>>>>>
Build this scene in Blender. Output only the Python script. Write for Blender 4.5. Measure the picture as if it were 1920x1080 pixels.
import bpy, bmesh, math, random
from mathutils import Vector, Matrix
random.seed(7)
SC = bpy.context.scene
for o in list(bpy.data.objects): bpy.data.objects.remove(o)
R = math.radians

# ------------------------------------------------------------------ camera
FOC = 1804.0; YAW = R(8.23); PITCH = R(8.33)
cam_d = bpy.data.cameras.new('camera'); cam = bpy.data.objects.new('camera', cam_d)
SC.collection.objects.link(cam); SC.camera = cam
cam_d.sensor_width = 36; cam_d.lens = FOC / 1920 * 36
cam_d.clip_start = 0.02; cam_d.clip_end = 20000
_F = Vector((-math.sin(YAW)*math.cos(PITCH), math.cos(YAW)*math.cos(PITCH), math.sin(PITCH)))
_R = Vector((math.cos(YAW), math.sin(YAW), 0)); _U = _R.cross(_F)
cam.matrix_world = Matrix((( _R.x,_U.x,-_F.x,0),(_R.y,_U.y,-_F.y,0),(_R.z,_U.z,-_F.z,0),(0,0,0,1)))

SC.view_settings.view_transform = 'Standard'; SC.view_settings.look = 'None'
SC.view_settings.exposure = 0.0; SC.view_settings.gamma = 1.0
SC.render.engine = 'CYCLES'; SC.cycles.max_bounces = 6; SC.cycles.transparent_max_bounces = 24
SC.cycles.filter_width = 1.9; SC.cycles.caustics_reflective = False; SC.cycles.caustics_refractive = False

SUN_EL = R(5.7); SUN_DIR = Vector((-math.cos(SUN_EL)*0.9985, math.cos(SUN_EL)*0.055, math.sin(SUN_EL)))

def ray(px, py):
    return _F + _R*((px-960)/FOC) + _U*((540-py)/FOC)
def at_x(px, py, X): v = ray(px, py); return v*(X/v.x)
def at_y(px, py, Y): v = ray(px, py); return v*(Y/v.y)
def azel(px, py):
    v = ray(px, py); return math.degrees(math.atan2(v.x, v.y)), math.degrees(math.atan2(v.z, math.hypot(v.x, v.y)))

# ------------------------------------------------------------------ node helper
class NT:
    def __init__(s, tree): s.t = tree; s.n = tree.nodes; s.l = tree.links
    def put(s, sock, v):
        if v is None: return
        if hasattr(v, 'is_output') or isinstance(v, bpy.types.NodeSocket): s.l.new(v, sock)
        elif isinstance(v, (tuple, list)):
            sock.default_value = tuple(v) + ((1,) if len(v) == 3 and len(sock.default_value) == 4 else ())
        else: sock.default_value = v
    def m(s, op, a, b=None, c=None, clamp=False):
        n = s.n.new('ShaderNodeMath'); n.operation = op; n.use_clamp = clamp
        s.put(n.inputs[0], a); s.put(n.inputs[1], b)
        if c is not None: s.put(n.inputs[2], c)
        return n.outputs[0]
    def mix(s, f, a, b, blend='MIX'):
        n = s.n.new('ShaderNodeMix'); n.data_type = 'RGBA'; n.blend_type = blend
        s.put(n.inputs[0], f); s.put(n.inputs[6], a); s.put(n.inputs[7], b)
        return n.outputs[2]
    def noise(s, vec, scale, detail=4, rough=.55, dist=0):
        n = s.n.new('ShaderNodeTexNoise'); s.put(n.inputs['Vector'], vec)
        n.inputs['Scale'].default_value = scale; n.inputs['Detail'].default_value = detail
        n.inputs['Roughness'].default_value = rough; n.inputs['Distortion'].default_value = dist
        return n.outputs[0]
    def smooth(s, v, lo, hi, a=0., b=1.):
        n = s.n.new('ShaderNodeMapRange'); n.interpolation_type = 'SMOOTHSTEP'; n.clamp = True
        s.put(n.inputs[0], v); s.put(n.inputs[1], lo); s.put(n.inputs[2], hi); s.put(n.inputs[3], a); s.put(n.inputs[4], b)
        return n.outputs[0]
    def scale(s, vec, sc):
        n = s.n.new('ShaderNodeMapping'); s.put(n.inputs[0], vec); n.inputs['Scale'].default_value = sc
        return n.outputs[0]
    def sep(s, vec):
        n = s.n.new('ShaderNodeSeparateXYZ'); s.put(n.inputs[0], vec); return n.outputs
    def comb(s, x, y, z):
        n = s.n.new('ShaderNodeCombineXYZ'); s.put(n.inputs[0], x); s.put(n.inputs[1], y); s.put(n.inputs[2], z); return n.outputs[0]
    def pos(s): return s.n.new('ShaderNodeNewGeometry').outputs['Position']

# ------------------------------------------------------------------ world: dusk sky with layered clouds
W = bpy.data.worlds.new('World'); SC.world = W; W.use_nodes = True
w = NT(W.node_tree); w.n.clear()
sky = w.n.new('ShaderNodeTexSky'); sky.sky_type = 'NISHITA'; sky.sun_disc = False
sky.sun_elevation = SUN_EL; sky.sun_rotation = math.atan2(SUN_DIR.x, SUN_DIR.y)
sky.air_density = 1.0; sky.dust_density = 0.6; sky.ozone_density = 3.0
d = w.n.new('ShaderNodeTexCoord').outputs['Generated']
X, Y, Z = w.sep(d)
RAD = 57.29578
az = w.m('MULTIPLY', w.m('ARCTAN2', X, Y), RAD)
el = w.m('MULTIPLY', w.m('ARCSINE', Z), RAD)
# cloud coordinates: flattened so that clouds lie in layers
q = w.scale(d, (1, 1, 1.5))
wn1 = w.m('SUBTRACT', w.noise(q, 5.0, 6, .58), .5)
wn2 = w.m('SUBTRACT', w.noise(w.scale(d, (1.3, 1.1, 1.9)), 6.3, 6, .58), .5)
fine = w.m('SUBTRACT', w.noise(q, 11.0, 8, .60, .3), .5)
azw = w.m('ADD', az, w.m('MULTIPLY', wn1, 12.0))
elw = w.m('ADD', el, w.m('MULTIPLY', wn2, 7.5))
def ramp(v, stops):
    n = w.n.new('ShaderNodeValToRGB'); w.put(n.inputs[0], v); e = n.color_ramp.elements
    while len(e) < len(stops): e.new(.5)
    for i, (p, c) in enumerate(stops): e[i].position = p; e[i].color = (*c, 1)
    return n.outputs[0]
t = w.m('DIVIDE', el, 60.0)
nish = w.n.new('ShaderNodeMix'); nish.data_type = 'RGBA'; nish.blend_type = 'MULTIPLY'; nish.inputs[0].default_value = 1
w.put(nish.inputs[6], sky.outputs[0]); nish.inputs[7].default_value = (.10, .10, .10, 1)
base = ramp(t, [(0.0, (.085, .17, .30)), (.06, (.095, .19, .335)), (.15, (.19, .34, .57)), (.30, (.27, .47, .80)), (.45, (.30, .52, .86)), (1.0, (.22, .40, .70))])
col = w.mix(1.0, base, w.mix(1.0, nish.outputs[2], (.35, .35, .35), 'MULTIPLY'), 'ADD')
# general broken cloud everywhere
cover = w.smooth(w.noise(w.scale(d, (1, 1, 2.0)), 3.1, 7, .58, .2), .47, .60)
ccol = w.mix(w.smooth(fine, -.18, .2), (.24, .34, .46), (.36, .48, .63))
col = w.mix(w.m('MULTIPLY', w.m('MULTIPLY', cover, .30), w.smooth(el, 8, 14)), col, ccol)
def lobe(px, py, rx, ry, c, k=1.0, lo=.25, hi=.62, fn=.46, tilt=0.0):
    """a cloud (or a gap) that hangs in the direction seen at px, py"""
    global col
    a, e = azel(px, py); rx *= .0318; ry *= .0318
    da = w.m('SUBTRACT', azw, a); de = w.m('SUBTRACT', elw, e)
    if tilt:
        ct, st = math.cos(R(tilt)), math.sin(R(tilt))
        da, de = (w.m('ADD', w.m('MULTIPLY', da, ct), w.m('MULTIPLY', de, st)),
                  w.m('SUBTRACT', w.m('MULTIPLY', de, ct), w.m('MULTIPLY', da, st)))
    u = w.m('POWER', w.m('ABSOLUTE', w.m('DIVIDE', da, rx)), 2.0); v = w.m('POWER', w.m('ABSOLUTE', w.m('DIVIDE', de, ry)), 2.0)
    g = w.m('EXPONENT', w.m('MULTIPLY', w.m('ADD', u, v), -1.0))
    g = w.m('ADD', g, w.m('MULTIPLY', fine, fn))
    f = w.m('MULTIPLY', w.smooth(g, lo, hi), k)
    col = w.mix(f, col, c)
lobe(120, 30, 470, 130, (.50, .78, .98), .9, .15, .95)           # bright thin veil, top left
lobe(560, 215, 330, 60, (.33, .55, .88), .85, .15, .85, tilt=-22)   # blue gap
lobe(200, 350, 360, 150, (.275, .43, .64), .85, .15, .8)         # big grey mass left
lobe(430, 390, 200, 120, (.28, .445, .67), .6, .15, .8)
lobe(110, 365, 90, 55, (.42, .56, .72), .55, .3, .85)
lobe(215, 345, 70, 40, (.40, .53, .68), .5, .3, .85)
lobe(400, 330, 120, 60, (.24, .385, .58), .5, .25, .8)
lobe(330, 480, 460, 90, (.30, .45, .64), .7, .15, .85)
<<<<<
• **Stated task**:
Report the number of lines that include the string "scene"; return nothing but the count.

• **The response**:
2